Quando a aprendizagem do repertório coral ocorre apenas por meio da memorização, quase sempre é necessário repassar muitas vezes um mesmo trecho, fato que pode tornar os ensaios morosos, comprometendo o cronograma de atividades do grupo e a interpretação de outras obras. Nesse contexto, a inclusão de uma literatura mais complexa, elaborada e variada, seja sob o ponto de vista melódico, harmônico, rítmico ou textural, é quase sempre descartada, pois não há espaço, e em muitos casos interesse, para tal tipo de abordagem.
A situação é mais ou menos contornada se o conjunto tem integrantes que, muito embora não saibam ler partitura, têm boa memória musical. Em certa medida, eles são a referência para aqueles mais inseguros e assumem o papel de arrimos do naipe. O que parece ser uma solução, a priori, pode, na verdade, ser um problema, sobretudo quando se estabelece uma relação de dependência, viciosa, e o coro não consegue cantar sem tais líderes. Esse quadro se agrava quando esse cantor, consciente da responsabilidade que tem dentro do grupo, se considera insubstituível e passa a agir de forma inconveniente e perigosa, tratando os demais colegas e o regente como reféns dos seus caprichos, vontades e opiniões.
Algumas atitudes contribuem para ratificar esse status. Às vezes, o ensaio não começa enquanto esses indivíduos não chegam. Em outras ocasiões, as apresentações são canceladas porque tais coralistas não podem participar. Quando esse tipo de liderança involuntária ganha notoriedade no âmbito de um grupo e conta com a aquiescência dos seus integrantes, recebendo elogios excessivos e/ou tratamento diferenciado, os prejuízos se revelam a curto, médio e longo prazo. Tal conjuntura fortalece o vedetismo daqueles que se acham imprescindíveis, potencializam reações passionais, esvaziam o sentido sócio-político-cultural-educativo da prática coral.
Memória, ouvido e voz são, indiscutivelmente, atributos necessários para todo e qualquer intérprete. No entanto, como regentes, precisamos trabalhar objetivamente o solfejo e a técnica do canto, explorando o potencial de cada um dos membros do coro, indistintamente, seja num grupo religioso, de empresa ou universitário, de vozes afins ou mistas, adulto ou infanto-juvenil.

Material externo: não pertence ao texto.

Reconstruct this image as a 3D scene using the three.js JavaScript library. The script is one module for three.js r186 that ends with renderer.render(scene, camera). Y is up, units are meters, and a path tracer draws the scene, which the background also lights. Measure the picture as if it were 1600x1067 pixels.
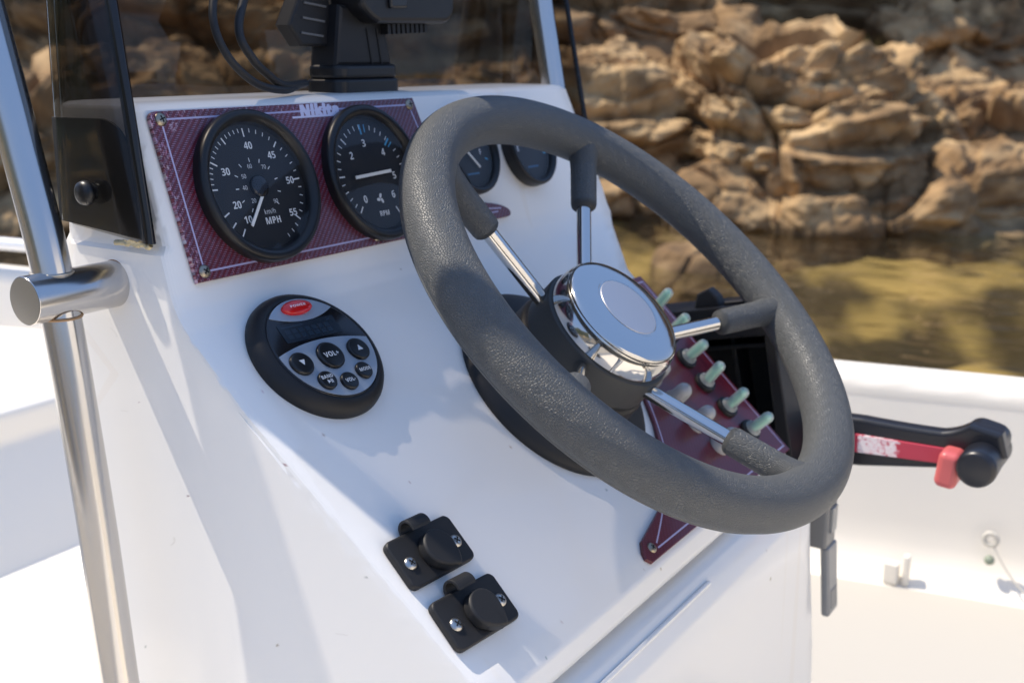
import * as THREE from 'three';
import { RoundedBoxGeometry } from 'three/addons/geometries/RoundedBoxGeometry.js';
import { mergeGeometries, mergeVertices, toCreasedNormals } from 'three/addons/utils/BufferGeometryUtils.js';

// ------------------------------------------------------------------ camera, sky, sun, exposure
const scene = new THREE.Scene();
const camera = new THREE.PerspectiveCamera(34.0, 1024 / 682, 0.05, 400);
camera.position.set(-0.6457, 0.85, 0.5);
camera.lookAt(-0.6457 + 0.8101, 0.85 - 0.2501, 0.5 - 0.5303);
camera.focus = 0.645;
camera.userData.fStop = 9;

const SUN = new THREE.Vector3(-0.15, 0.86, -0.49).normalize();
{                                    // clear summer sky: paler to the horizon, a soft brightening round the sun, the same all round
  const W = 512, H = 256, d = new Float32Array(W * H * 4), v = new THREE.Vector3();
  const zen = [0.225, 0.375, 0.72], hor = [0.46, 0.55, 0.68], sea = [0.10, 0.13, 0.15];
  for (let j = 0; j < H; j++) for (let i = 0; i < W; i++) {
    const el = ((j + 0.5) / H - 0.5) * Math.PI, az = ((i + 0.5) / W - 0.5) * 2 * Math.PI, o = (j * W + i) * 4;
    v.set(Math.cos(el) * Math.cos(az), Math.sin(el), Math.cos(el) * Math.sin(az));
    const k = el > 0 ? Math.exp(-Math.sin(el) / 0.11) : 0, g = Math.acos(Math.min(1, Math.max(-1, v.dot(SUN)))), glow = 0.55 * Math.exp(-g / 0.22);
    for (let c = 0; c < 3; c++) d[o + c] = el > 0 ? zen[c] + (hor[c] - zen[c]) * k + glow * [1, 0.95, 0.86][c] : sea[c];
    d[o + 3] = 1;
  }
  const t = new THREE.DataTexture(d, W, H, THREE.RGBAFormat, THREE.FloatType); t.mapping = THREE.EquirectangularReflectionMapping; t.magFilter = t.minFilter = THREE.LinearFilter; t.needsUpdate = true;
  scene.background = t; scene.environment = t; scene.environmentIntensity = 1; scene.backgroundIntensity = 1;
}

const sun = new THREE.DirectionalLight(new THREE.Color(1, 0.9, 0.765), 5.0);
sun.position.copy(SUN).multiplyScalar(20);
sun.castShadow = true;
Object.assign(sun.shadow.camera, { left: -9, right: 9, top: 9, bottom: -9, near: 1, far: 60 });
sun.shadow.mapSize.set(4096, 4096);
scene.add(sun);

const renderer = new THREE.WebGLRenderer({ antialias: true });
renderer.toneMapping = THREE.LinearToneMapping;
renderer.toneMappingExposure = 1.2;
renderer.shadowMap.enabled = true;

// ------------------------------------------------------------------ small helpers
const V3 = (x, y, z) => new THREE.Vector3(x, y, z), V2 = (x, y) => new THREE.Vector2(x, y);
const D = Math.PI / 180, lerp = THREE.MathUtils.lerp, clamp = THREE.MathUtils.clamp, smooth = THREE.MathUtils.smoothstep;
function rng(seed) { let s = seed >>> 0; return () => { s = (s + 0x6d2b79f5) | 0; let t = Math.imul(s ^ (s >>> 15), 1 | s); t = (t + Math.imul(t ^ (t >>> 7), 61 | t)) ^ t; return ((t ^ (t >>> 14)) >>> 0) / 4294967296; }; }
const hash3 = (x, y, z, s = 0) => { let h = Math.imul(x | 0, 374761393) ^ Math.imul(y | 0, 668265263) ^ Math.imul(z | 0, 2147483647 - 61) ^ Math.imul(s | 0, 1274126177); h = Math.imul(h ^ (h >>> 13), 1274126177); h ^= h >>> 16; h = Math.imul(h, 0x85ebca6b); return ((h ^ (h >>> 13)) >>> 0) / 4294967296; };
const fade = (t) => t * t * (3 - 2 * t);
function vnoise(x, y, z, s = 0) {
  const X = Math.floor(x), Y = Math.floor(y), Z = Math.floor(z), u = fade(x - X), v = fade(y - Y), w = fade(z - Z);
  const c = (i, j, k) => hash3(X + i, Y + j, Z + k, s);
  return lerp(lerp(lerp(c(0, 0, 0), c(1, 0, 0), u), lerp(c(0, 1, 0), c(1, 1, 0), u), v), lerp(lerp(c(0, 0, 1), c(1, 0, 1), u), lerp(c(0, 1, 1), c(1, 1, 1), u), v), w) * 2 - 1;
}
function fbm(x, y, z, o = 4, s = 0) { let a = 0.5, r = 0; for (let i = 0; i < o; i++) { r += a * vnoise(x, y, z, s + i * 17); x *= 2.03; y *= 2.03; z *= 2.03; a *= 0.5; } return r; }
function worley(x, y, z, s = 0) {           // nearest and second nearest cell, and a random number of the nearest
  const X = Math.floor(x), Y = Math.floor(y), Z = Math.floor(z); let f1 = 9, f2 = 9, id = 0;
  for (let i = -1; i < 2; i++) for (let j = -1; j < 2; j++) for (let k = -1; k < 2; k++) {
    const a = X + i, b = Y + j, c = Z + k;
    const dx = a + hash3(a, b, c, s) - x, dy = b + hash3(a, b, c, s + 1) - y, dz = c + hash3(a, b, c, s + 2) - z, d = dx * dx + dy * dy + dz * dz;
    if (d < f1) { f2 = f1; f1 = d; id = hash3(a, b, c, s + 3); } else if (d < f2) f2 = d;
  }
  return [Math.sqrt(f1), Math.sqrt(f2), id];
}

const used = new Map();
function numbered(name) { const n = used.get(name) ?? 0; used.set(name, n + 1); return n ? name + '_' + String(n).padStart(3, '0') : name; }
function tag(o, label, category, group) { o.userData = { ...o.userData, label, category }; if (group) o.userData.group = group; return o; }
function thing(name, label, category, parentPos, group) {
  const g = new THREE.Group(); g.name = numbered(name); if (parentPos) g.position.copy(parentPos); scene.add(g);
  return label ? tag(g, label, category, group) : g;
}
function part(name, geo, mat, parent, pos, rot) {
  const m = new THREE.Mesh(geo, mat); m.name = numbered(name); m.castShadow = m.receiveShadow = true;
  if (pos) m.position.set(...pos); if (rot) m.rotation.set(...rot);
  (parent ?? scene).add(m); return m;
}
const structure = (o) => { o.userData.kind = 'structure'; return o; };
function copy(o, label) { const c = o.clone(); c.name = numbered(o.name.replace(/_\d{3}$/, '')); c.userData = { ...o.userData }; if (label) c.userData.label = label; scene.add(c); return c; }

// lathe about the local z axis from [radius, height] pairs
function lathe(pts, seg = 48) { const g = new THREE.LatheGeometry(pts.map(([r, h]) => V2(Math.max(r, 1e-6), h)), seg); g.rotateX(Math.PI / 2); return g; }
function crease(g, a = 30) { return toCreasedNormals(g.index ? g.toNonIndexed() : g, a * D); }
function shape(pts) { const s = new THREE.Shape(); pts.forEach(([x, y], i) => (i ? s.lineTo(x, y) : s.moveTo(x, y))); return s; }
function rrect(w, h, r) {
  const s = new THREE.Shape(), x = -w / 2, y = -h / 2;
  s.moveTo(x + r, y); s.lineTo(x + w - r, y); s.absarc(x + w - r, y + r, r, -Math.PI / 2, 0); s.lineTo(x + w, y + h - r); s.absarc(x + w - r, y + h - r, r, 0, Math.PI / 2);
  s.lineTo(x + r, y + h); s.absarc(x + r, y + h - r, r, Math.PI / 2, Math.PI); s.lineTo(x, y + r); s.absarc(x + r, y + r, r, Math.PI, 1.5 * Math.PI); return s;
}
function ext(s, depth, bevel = 0, cs = 24, bs = 3) {
  const g = new THREE.ExtrudeGeometry(s, { depth: depth - 2 * bevel, bevelEnabled: bevel > 0, bevelSize: bevel, bevelThickness: bevel, bevelOffset: -bevel, bevelSegments: bs, curveSegments: cs });
  g.translate(0, 0, bevel); return g;
}
function tube(pts, r, n = 64, rs = 20, closed = false, tension = 0.5) { return new THREE.TubeGeometry(new THREE.CatmullRomCurve3(pts.map((p) => V3(...p)), closed, 'catmullrom', tension), n, r, rs, closed); }
function rod(a, b, r0, r1 = r0, seg = 24) {
  const A = V3(...a), B = V3(...b), g = new THREE.CylinderGeometry(r1, r0, A.distanceTo(B), seg, 1);
  g.applyQuaternion(new THREE.Quaternion().setFromUnitVectors(V3(0, 1, 0), B.clone().sub(A).normalize())); const c = A.add(B).multiplyScalar(0.5); g.translate(c.x, c.y, c.z); return g;
}
function grid(nu, nv, fn, flip = false) {     // fn(u, v) -> [x, y, z], uv kept
  const P = [], T = [], I = [];
  for (let j = 0; j <= nv; j++) for (let i = 0; i <= nu; i++) { P.push(...fn(i / nu, j / nv)); T.push(i / nu, j / nv); }
  for (let j = 0; j < nv; j++) for (let i = 0; i < nu; i++) { const a = j * (nu + 1) + i, b = a + 1, c = a + nu + 1, d = c + 1; flip ? I.push(a, c, b, b, c, d) : I.push(a, b, c, b, d, c); }
  const g = new THREE.BufferGeometry(); g.setAttribute('position', new THREE.Float32BufferAttribute(P, 3)); g.setAttribute('uv', new THREE.Float32BufferAttribute(T, 2)); g.setIndex(I); g.computeVertexNormals(); return g;
}
function planarUV(g, w, h, cx = 0, cy = 0) { const p = g.attributes.position, u = new Float32Array(p.count * 2); for (let i = 0; i < p.count; i++) { u[2 * i] = (p.getX(i) - cx) / w + 0.5; u[2 * i + 1] = (p.getY(i) - cy) / h + 0.5; } g.setAttribute('uv', new THREE.BufferAttribute(u, 2)); return g; }
function canvas(w, h, draw) { const c = document.createElement('canvas'); c.width = w; c.height = h; draw(c.getContext('2d'), w, h); const t = new THREE.CanvasTexture(c); t.colorSpace = THREE.SRGBColorSpace; t.anisotropy = 8; return t; }
function dataTex(n, fn) { const d = new Uint8Array(n * n * 4); for (let y = 0; y < n; y++) for (let x = 0; x < n; x++) { const v = clamp(Math.round(fn(x / n, y / n) * 255), 0, 255), i = (y * n + x) * 4; d[i] = d[i + 1] = d[i + 2] = v; d[i + 3] = 255; } const t = new THREE.DataTexture(d, n, n); t.wrapS = t.wrapT = THREE.RepeatWrapping; t.magFilter = THREE.LinearFilter; t.minFilter = THREE.LinearMipmapLinearFilter; t.needsUpdate = true; return t; }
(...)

À semelhança do que ocorre com o entrelaçamento dos sujeitos e contrassujeitos de uma composição polifônica, nossa ação deve favorecer a autonomia, estimular as relações interdependentes, tanto no plano afetivo quanto do saber/fazer musical, evitando, sob todas as perspectivas, os vínculos que criam dependência, relações doentias, o estrelato. Fomentar uma nova forma de atuação, criando mecanismos que assegurem a autossuficiência dos cantores, sem perder de vista, todavia, a coletividade que a prática coral exige, parece ser um caminho viável. Em outros termos, queremos que os nossos coralistas pensem, ajam e cantem como solistas, mas sempre em uníssono.